The seasons are of rust
and renewal,
or there are no seasons at all,
only shadows that lengthen
and grow small—
sunlight on the edge of a blade.
nothing that thrives but metal
feeding on itself—
cables for roots . . .

The contribution of both poets is to use their work to establish a new feeling for the non-human through their poetry. Sharon Klander points out that Haines is in the camp of Heidegger, who regarded the role of mind, language, and particularly art as not that of describing nature but defining it. Just as Jeffers makes Big Sur into something more understandable by calling it "This coast crying out for tragedy like all beautiful places"—before that description it had been water and rocks, pasture and cattle—Haines changes our world by telling us in "Little Cosmic Dust Poem" that even emotion is composed of the stardust from which the universe was made:
Out of the cold and feeling dust
that is never and always
the silence and waste to come . . .
This arm, this hand,
my voice, your face, this love.

Don Bogen, who analyzes this poem at some length in his essay, which places Haines in the Romantic tradition, notes that "[The poem] shows how difficult Romantic claims have become for him. He is asking that final couplet to stand up against a great deal of darkness. . . ." That remark might have been made about many of Jeffers's lyrics as well.
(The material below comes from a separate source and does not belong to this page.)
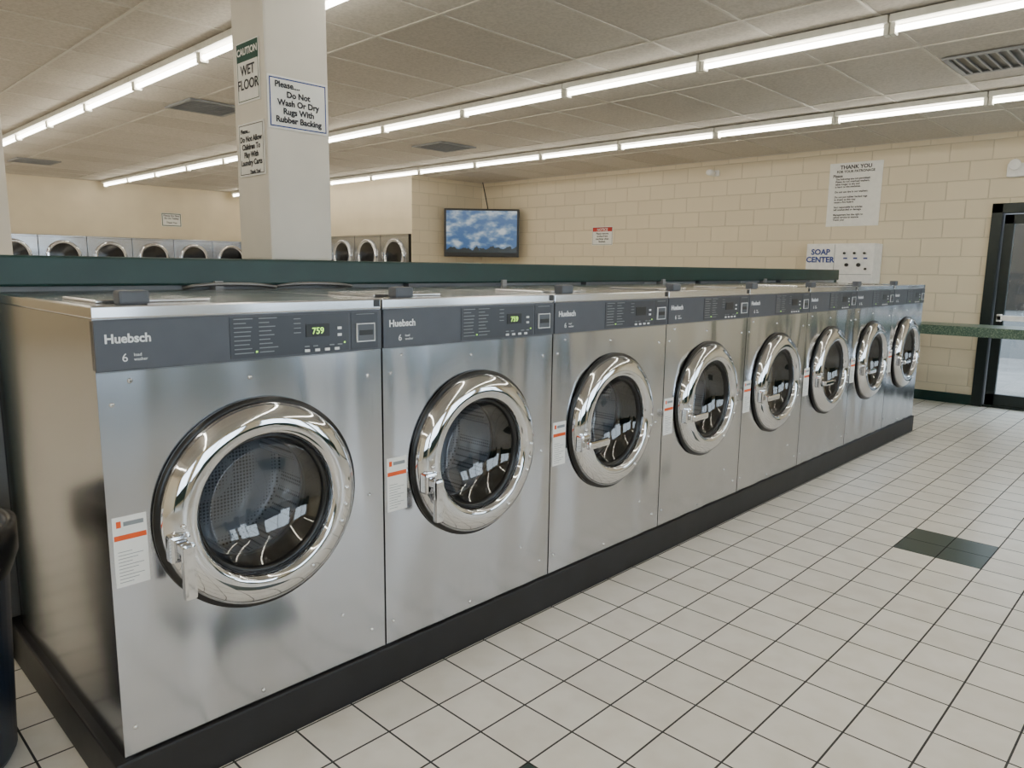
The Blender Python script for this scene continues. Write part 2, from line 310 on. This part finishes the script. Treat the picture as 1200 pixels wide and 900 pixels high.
sign('patronage_notice_sign',(XE-.0005,1.23,2.09),RX,.54,.66,[('t','THANK YOU',.055,0,.31,'CENTER',I,.0015),('t','FOR YOUR PATRONAGE',.035,0,.255,'CENTER',I,.001),('t','Please',.04,-.23,.215,'LEFT',I,.001),('t',lines,.0265,-.2,.175,'LEFT',I,.0008)])
sign('small_wall_notice',(XE-.0005,4.53,1.72),RX,.35,.25,[('bar',-.165,.06,.165,.115,M['inkred']),('t','NOTICE',.05,0,.108,'CENTER',M['paper'],.001),('t','Please remove\nclothes from\nmachines when\nfinished.',.036,0,.05,'CENTER',I,.001)],border=I)
sign('back_wall_notice',(4.8,11.7195,2.02),RY,.34,.23,[('t','Please Do Not\nSit On Tables',.045,0,.09,'CENTER',I,.001),('t','Thank You',.04,0,-.03,'CENTER',I,.001)],border=M['inkgreen'],bz=.012)
s=empty('wall_mounted_soap_vending_machine',(XE-.001,1.235,.85))
obj('cabinet',boxes('scb',[((-.25,-.34,0),(0,.35,.72))],M['white'],.006),s)
obj('panel_seams',boxes('scs',[((-.252,.05,.01),(-.2495,.055,.71)),((-.252,-.33,.40),(-.2495,.05,.405))],M['gray']),s)
obj('title',textdata('soap','SOAP\nCENTER',.08,M['inkblue'],'CENTER',.003),s,(-.2525,.2,.67),RX)
bm=bmesh.new()
for yy,zz,r in((-.05,.62,.012),(-.15,.62,.012),(-.25,.62,.012),(-.08,.5,.018),(-.2,.5,.02),(-.27,.46,.012)): bm_lathe(bm,[(r,-.27),(r,-.249)],(0,yy,zz),'x',16,0,True,True,True)
obj('coin_knobs',mesh_from(bm,'kn',[M['black']]),s)
obj('price_labels',boxes('pl2',[((-.2525,-.08-.1*i,.56),(-.2495,-.04-.1*i,.575)) for i in range(3)],M['inkblue']),s)
g=empty('wall_mounted_security_camera',(XE,2.85,2.42))
obj('mount',boxes('scm',[((-.03,-.04,-.03),(0,.04,.04))],M['white'],.005),g)
obj('arm',boxes('sca',[((-.09,-.012,-.01),(-.03,.012,.015))],M['white']),g)
obj('camera_body',lathe('scl',[(.001,-.2),(.03,-.2),(.035,-.17),(.035,-.08),(.02,-.07)],(0,0,0),M['white'],'x',24,True,True),g)
g=empty('wall_mounted_emergency_light',(XE-.001,-.3,2.22))
obj('box',boxes('elb',[((-.08,-.16,-.06),(0,.16,.06))],M['white'],.01),g)
bm=bmesh.new()
for yy in(.09,-.09): bm_lathe(bm,[(.02,-.09),(.05,-.14),(.045,-.15)],(0,yy,.04),'x',24,0,True,True,True)
obj('lamp_heads',mesh_from(bm,'elh',[M['white']]),g)
t=empty('wall_mounted_television',(7.22,6.38,1.785)); t.rotation_euler=(0,0,-math.pi/4)
obj('casing',boxes('tvc',[((-.56,-.03,-.36),(.56,.05,.345))],M['black'],.012),t)
obj('screen',boxes('tvs',[((-.525,-.034,-.295),(.525,-.0305,.315))],M['tv']),t)
obj('bracket',boxes('tvk',[((-.05,.05,-.05),(.05,.45,.05)),((-.12,.05,-.15),(.12,.07,.15))],M['black']),t)
curve_tube('power_cable',[(.1,.4,.3),(.05,.45,.55),(.0,.5,.78)],.008,M['black'],t)
c=empty('folding_counter',(6.85,0,0))
obj('countertop',boxes('ct',[((0,-1.7,.735),(.45,.7,.82))],M['counter'],.006),c)
obj('legs',boxes('cl',[((.03,.60,0),(.42,.66,.735)),((.03,-1.66,0),(.42,-1.6,.735))],M['green']),c)
c=empty('trash_can',(-.315,.5,0))
obj('bin_body',lathe('tb',[(.0,.0),(.19,.0),(.2,.02),(.222,.56),(.237,.565),(.24,.60),(.236,.62),(.222,.62),(.215,.56),(.19,.03),(.0,.03)],(0,0,0),M['bin'],'z',48),c)
obj('bin_liner',lathe('tl',[(.225,.50),(.243,.55),(.244,.625),(.226,.63),(.2,.5)],(0,0,0),M['black'],'z',48),c)
# ------------------------------------------------------------------ washer meshes
g=.003; X0,X1=g,W-g; ZB=.129; ZP0,ZP1,ZT=1.044,1.158,1.187; D=.93; CX,CZ=.37,.675
def plate_with_hole(n):
    bm=bmesh.new(); seg=96; R=.235; z0,z1=ZB+.004,ZP0-.003; inner=[];outer=[];inn2=[]
    angs=[2*math.pi*i/seg for i in range(seg)]
    for a in angs:
        c_,s_=math.cos(a),math.sin(a); inner.append(bm.verts.new((CX+R*c_,0,CZ+R*s_))); inn2.append(bm.verts.new((CX+R*c_,.1,CZ+R*s_)))
        tx=((X1 if c_>0 else X0)-CX)/c_ if abs(c_)>1e-6 else 1e9; tz=((z1 if s_>0 else z0)-CZ)/s_ if abs(s_)>1e-6 else 1e9
        t_=min(tx,tz); outer.append(bm.verts.new((CX+t_*c_,0,CZ+t_*s_)))
    for cx_,cz_ in((X0,z0),(X1,z0),(X0,z1),(X1,z1)):
        j=min(range(seg),key=lambda i:(outer[i].co.x-cx_)**2+(outer[i].co.z-cz_)**2); outer[j].co=(cx_,0,cz_)
    for i in range(seg):
        j=(i+1)%seg; bm.faces.new((inner[i],outer[i],outer[j],inner[j])); bm.faces.new((inner[i],inner[j],inn2[j],inn2[i]))
    return mesh_from(bm,n,[M['steel']])
ME={}
ME['front_panel']=plate_with_hole('front_panel')
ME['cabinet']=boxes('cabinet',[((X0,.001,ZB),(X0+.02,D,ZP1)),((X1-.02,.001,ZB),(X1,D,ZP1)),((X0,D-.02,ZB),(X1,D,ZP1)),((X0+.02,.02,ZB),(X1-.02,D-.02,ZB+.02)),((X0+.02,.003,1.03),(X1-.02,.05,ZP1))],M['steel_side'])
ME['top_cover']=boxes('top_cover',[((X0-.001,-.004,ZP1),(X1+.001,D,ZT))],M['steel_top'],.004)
ME['control_panel']=boxes('control_panel',[((X0,-.006,ZP0),(X1,.02,ZP1-.001),0,.003),((.30,-.0075,ZP0+.006),(.636,-.005,ZP1-.007),1),((.644,-.0075,ZP0+.006),(.732,-.005,ZP1-.007),1)],[M['panelgray'],M['paneldark']])
ME['dispenser_lid']=boxes('dispenser_lid',[((.04,.09,ZT),(.30,.34,ZT+.008)),],M['steel_top'],.003)
ME['lid_latch']=boxes('lid_latch',[((.065,.015,ZT),(.13,.055,ZT+.031))],M['lidgray'],.006)
rb=random.Random(2); pr=[];
for r_ in range(9):
    z=1.145-.0105*r_
    pr.append(((.31,-.009,z),(.31+rb.uniform(.03,.05),-.0074,z+.0022)))
    pr.append(((.375,-.009,z),(.375+rb.uniform(.025,.05),-.0074,z+.0022)))
for cx_ in(.50,.525,.575,.60): pr.append(((cx_,-.009,1.066),(cx_+.014,-.0074,1.069)))
for i in range(4): pr.append(((.47,-.009,1.14-.012*i),(.49,-.0074,1.142-.012*i)))
pr+= [((.66,-.009,1.145),(.72,-.0074,1.147))]
ME['panel_printing']=boxes('panel_printing',pr,M['printdim'])
ME['buttons']=boxes('buttons',[((.50+.03*i,-.010,1.053),(.514+.03*i,-.0074,1.060)) for i in range(4)]+[((.60,-.010,1.09+.018*i),(.612,-.0074,1.097+.018*i)) for i in range(2)],M['print'])
ME['display_window']=boxes('display_window',[((.505,-.009,1.092),(.575,-.0074,1.126))],M['black'])
ME['display_digits']=textdata('dig','759',.024,M['led'],'CENTER',.0002)
ME['indicator']=boxes('indicator',[((.62,-.009,1.07),(.624,-.0074,1.074)),((.365,-.0095,1.062),(.369,-.0074,1.066))],M['led'])
ME['coin_slot']=boxes('coin_slot',[((.662,-.012,1.07),(.718,-.0074,1.12),0,.002),((.668,-.0135,1.088),(.712,-.0115,1.102),1)],[M['lidgray'],M['black']])
ME['coin_trim']=boxes('coin_trim',[((.66,-.0125,1.118),(.72,-.0074,1.1205)),((.66,-.0125,1.0695),(.72,-.0074,1.072)),((.66,-.0125,1.069),(.662,-.0074,1.121)),((.718,-.0125,1.069),(.72,-.0074,1.121))],M['print'])
ME['logo']=textdata('logo','Huebsch',.0275,M['print'],'LEFT',.0008)
ME['model_number']=textdata('six','6',.026,M['print'],'LEFT',0)
ME['model_text']=textdata('six2','load\nwasher',.010,M['print'],'LEFT',0)
ME['door_ring']=lathe('door_ring',[(.256,.0),(.262,-.006),(.263,-.014),(.259,-.027),(.250,-.037),(.236,-.045),(.218,-.050),(.202,-.0515),(.191,-.049),(.184,-.042),(.180,-.030),(.179,-.012),(.178,.01)],(CX,0,CZ),M['chrome'],seg=96)
ME['door_gasket']=lathe('door_gasket',[(.179,-.02),(.174,-.024),(.168,-.012),(.163,.02),(.16,.06),(.165,.09),(.233,.095),(.235,.0),(.266,-.001),(.274,-.004),(.274,-.010),(.262,-.012)],(CX,0,CZ),M['rubber'],seg=96)
ME['door_glass']=lathe('door_glass',[(.172,-.012),(.155,.008),(.12,.03),(.07,.045),(.02,.05),(.0005,.051)],(CX,0,CZ),M['doorglass'],seg=64)
ME['drum']=lathe('drum',[(.165,.10),(.22,.105),(.235,.12),(.235,.33),(.22,.345),(.08,.335),(.07,.32),(.0005,.315)],(CX,0,CZ),M['drum'],seg=64)
bm=bmesh.new()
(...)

The book is neatly organized, beginning with a chronology of Haines's life, which is followed by an interview with the poet conducted by Kevin Walzer. The major portion of The Wilderness of Vision is a series of critical essays, some commissioned specifically for this volume and therefore taking the poet's entire career and opus for their subject (such as those by Wendell Berry and Kevin Walzer), and some collected from an earlier period in the poet's career (such as those by Carolyn J. Allen and Donald Hall). This central portion also includes an essay by Sam Hamill on Haines's prose works. A section of reviews follows this group of critical essays, rounding out the volume so that almost everything of significance about John Haines is collected here, including some negative opinions, such as those offered in a review by Richard Tillinghast. The volume concludes with a useful bibliography of works by and about John Haines.
James Baird, a frequent contributor of conference papers and articles on Jeffers, is on the English faculty of the University of North Texas at Denton.